April 30, 2020
Tantra uses several words to describe our essence nature. Ultimately, what or who we are is beyond words or descriptions but one of the words used to get close to describing our essence is ananda. Like most Sanskrit words, ananda does not translate directly into English. The words bliss and joy are most often used to translate ananda.
While bliss and joy do not resonate as much for me, what I experienced is a sense of a quiet openness at my core. This openness is a “yes,” a deep willingness to experience all that life has to offer, and it arises in moments of grief, happiness, rage, compassion, fear and excitement. Early yoga texts like the Yoga Sutras of Patanjali suggest suffering is the seeking out and clinging to what is pleasurable while avoiding or rejecting that which is painful. The Bhagavad Gita says it this way: That one is dear to me who runs not after the pleasant or away from the painful, grieves not, lusts not, but lets things come and go as they happen. By the time we are adults, most of us are locked into preferences that influence our daily life.” I like this; I don’t like that. I want this; I don’t want that. It is okay to feel this; it is not okay to feel that.” As a result we narrow our range of experiences and attempt to control that which is ultimately uncontrollable. We use our energy to compartmentalize our life and equate happiness with pleasure. We are less and less able to let things come and go as they happen.
My father was a man with very strong likes and dislikes. What he didn’t like, he thought no one should like and what he enjoyed, he encouraged on everyone. These preferences governed family choices to a large extent. Near the end of the his life, dementia set in. While a devastating experience of ongoing mourning, dementia also provided some unexpected surprises. One surprise was that as the course of the dementia progressed, most of the preferences that were engrained in my father melted away.

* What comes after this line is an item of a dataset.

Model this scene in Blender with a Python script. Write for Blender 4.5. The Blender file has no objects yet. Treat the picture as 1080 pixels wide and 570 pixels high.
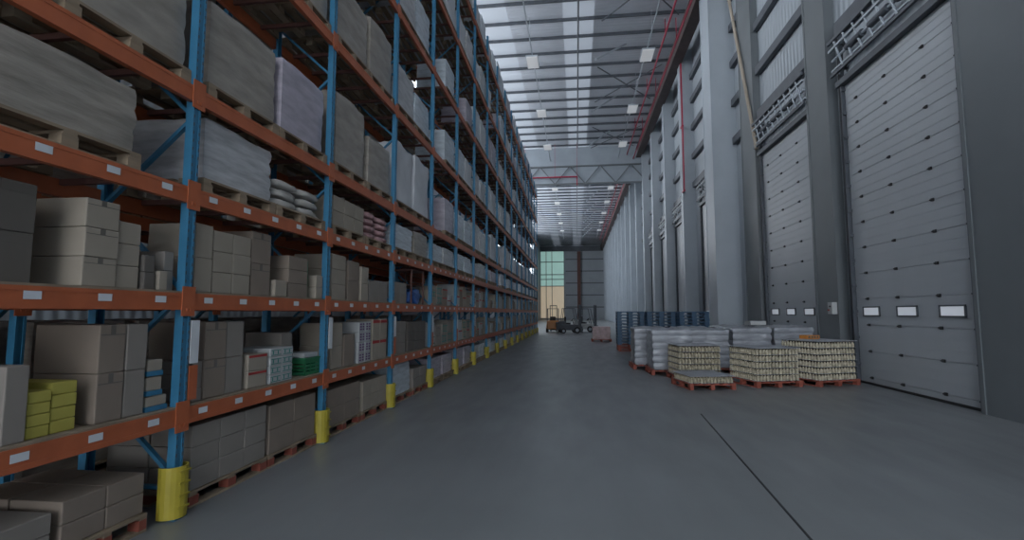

My father started eating and even enjoying foods he had avoided his whole life, much to the shock of those around him. To me as the outside observer, it was as if a layer of his superficial self dissolved and with it, a level of freedom arose. There were things he didn’t enjoy still, but they were much fewer and accompanied with way less drama. More often a deep okay-ness with everything was present and an ease materialized. Watching this shift was a lesson to me in the superficiality of things I had previously believed to be permanent.
It is important to note here that the preferences were no longer important or defining. It was not just that some dissolved, but more that the image of self built around them eroded away and that allowed an ease of being to emerge. As yogis, we are not asked to completely eradicate our preferences but rather to be less controlled or managed by them. The invitation is toward equanimity or a softening the intensity with which we seek the pleasurable.
Holding onto the idea of what we like and dislike with a firm grasp generates an internal division which is at odds with our capacity to touch the quiet ease of emotions equally and fully without discrimination. The willingness to go with what life has to offer
is like taking a bite from every item on the buffet. Recognizing that all these experiences’ shifts and changes move us toward an ease of being that trusts in life and embodies peace.
Ananda then is the internal state not dependent on or created by external circumstances. Joseph Campbell coined the phrase “follow your bliss” to translate saccidananda, sat (being), cit (consciousness), ananda (bliss), before it was co-opted by the hippie / New Age movement. Campbell’s suggestion here was not to avoid pain or love but rather that the adventure of following our longings was the reward. Here, we listen deeply to the whole of the experience of aliveness without shunting off aspects because we don’t like them or we don’t want to feel pain / discomfort. This is not about getting what you think you want but to, as Rumi said: let yourself be drawn by the strange pull of that which you really love; it will not lead you astray.
And, what we really love is found by listening to the voice of the heart — and then expanding it outward.